On the twenty-second, a large package arrived from the North and I noted the familiar handwriting of our daughter-in-law. I carried the package into the living room, dumped it on the sofa, slit its throat with my jackknife, and left it for my wife to dissect. (She is methodical at Christmas and keeps a record of gifts and donors.) Soon I heard a sharp cry. “Come here! Look!” I found her standing on the hearth with her nose buried in a branch from a balsam fir, which she had hung over the fireplace. With it hung a harness strap of sleigh bells. The branch had unquestionably been whacked from a tree in the woods behind our son's house in Maine and had made the long trip south. It wore the look and carried the smell of authenticity. ‘There!” said my wife, as though she had just delivered a baby.

The package also disgorged a tiny red drum and two tiny drumsticks, made from bright red wrapping paper by a grandchild. And the package contained school photographs, which we eagerly studied. Our youngest grandson had done something odd with his mouth, in a manly attempt to defeat the photographer, and looked just like Jimmy Hoffa. “How marvelous!” said my wife.

We placed the toy drum at the base of
Dracaena marginata.
(What do our hearts treasure?) Not to be outdone, I constructed one small cornucopia out of the same bright red paper and hung it on a spiky frond of the tree. I fashioned a five-pointed silver star, strung it on a length of monofilament from my tackle box, and suspended it from the ceiling above the tree with a piece of magic tape. The star revolved slowly, catching the light at intervals—a holy mobile. The tree now seemed biblical and just right. We were in business at last. I gazed out across the pass to where the soft and feathery Australian pines were outlined against the bright sky. They had hardened up momentarily for this hour of splendor. They were spruce! They were birch! They were fir! Everywhere, everywhere, Christmas tonight!

V
MEMORIES
Afternoon of an American Boy

When I was in my teens, I lived in Mount Vernon, in the same block
with J. Parnell Thomas, who grew up to become chairman of the House Committee on Un-American Activities. I lived on the corner of Summit and East Sidney, at No. 101 Summit Avenue, and Parnell lived four or five doors north of us on the same side of the avenue, in the house the Diefendorfs used to live in.

Parnell was not a playmate of mine, as he was a few years older, but I used to greet him as he walked by our house on his way to and from the depot. He was a good-looking young man, rather quiet and shy. Seeing him, I would call “Hello, Parnell!” and he would smile and say “Hello, Elwyn!” and walk on.

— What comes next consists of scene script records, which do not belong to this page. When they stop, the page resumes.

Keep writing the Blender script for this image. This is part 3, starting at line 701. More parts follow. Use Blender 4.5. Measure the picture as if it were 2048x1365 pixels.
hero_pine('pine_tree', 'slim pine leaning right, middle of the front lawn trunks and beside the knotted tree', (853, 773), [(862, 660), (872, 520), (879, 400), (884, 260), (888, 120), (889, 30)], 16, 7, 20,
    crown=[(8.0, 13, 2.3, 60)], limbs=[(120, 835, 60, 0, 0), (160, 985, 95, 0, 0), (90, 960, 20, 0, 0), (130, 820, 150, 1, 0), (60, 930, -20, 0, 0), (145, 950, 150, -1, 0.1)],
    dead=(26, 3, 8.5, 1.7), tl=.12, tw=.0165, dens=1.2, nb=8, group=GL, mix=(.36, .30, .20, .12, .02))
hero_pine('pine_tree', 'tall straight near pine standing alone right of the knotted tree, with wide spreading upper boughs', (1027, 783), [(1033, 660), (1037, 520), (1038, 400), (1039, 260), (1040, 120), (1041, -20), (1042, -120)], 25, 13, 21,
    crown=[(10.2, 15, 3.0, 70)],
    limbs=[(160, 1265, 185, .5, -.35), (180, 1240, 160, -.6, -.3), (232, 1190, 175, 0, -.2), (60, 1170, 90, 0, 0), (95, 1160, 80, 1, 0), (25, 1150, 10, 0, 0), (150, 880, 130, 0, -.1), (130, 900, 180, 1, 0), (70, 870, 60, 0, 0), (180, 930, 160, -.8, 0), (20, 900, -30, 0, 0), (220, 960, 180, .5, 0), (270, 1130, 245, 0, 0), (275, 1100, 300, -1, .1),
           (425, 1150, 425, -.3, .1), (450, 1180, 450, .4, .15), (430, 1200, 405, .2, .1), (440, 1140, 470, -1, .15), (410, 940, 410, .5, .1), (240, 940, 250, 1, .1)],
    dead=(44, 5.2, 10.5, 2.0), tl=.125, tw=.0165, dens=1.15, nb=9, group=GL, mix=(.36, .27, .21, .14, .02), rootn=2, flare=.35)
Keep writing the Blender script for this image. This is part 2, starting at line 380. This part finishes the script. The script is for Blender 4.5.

Once I remember dashing out of our yard on roller skates and executing a rink turn in front of Parnell, to show off, and he said, “Well! Quite an artist, aren't you?” I remember the words. I was delighted at praise from an older man and sped away along the flagstone sidewalk, dodging the cracks I knew so well.

The thing that made Parnell a special man in my eyes in those days was not his handsome appearance and friendly manner but his sister. Her name was Eileen. She was my age and she was a quiet, nice-looking girl. She never came over to my yard to play, and I never went over there, and, considering that we lived so near each other, we were remarkably uncommunicative; nevertheless, she was the girl I singled out, at one point, to be of special interest to me. Being of special interest to me involved practically nothing on a girl's part—it simply meant that she was under constant surveillance. On my own part, it meant that I suffered an astonishing disintegration when I walked by her house, from embarrassment, fright, and the knowledge that I was in enchanted territory.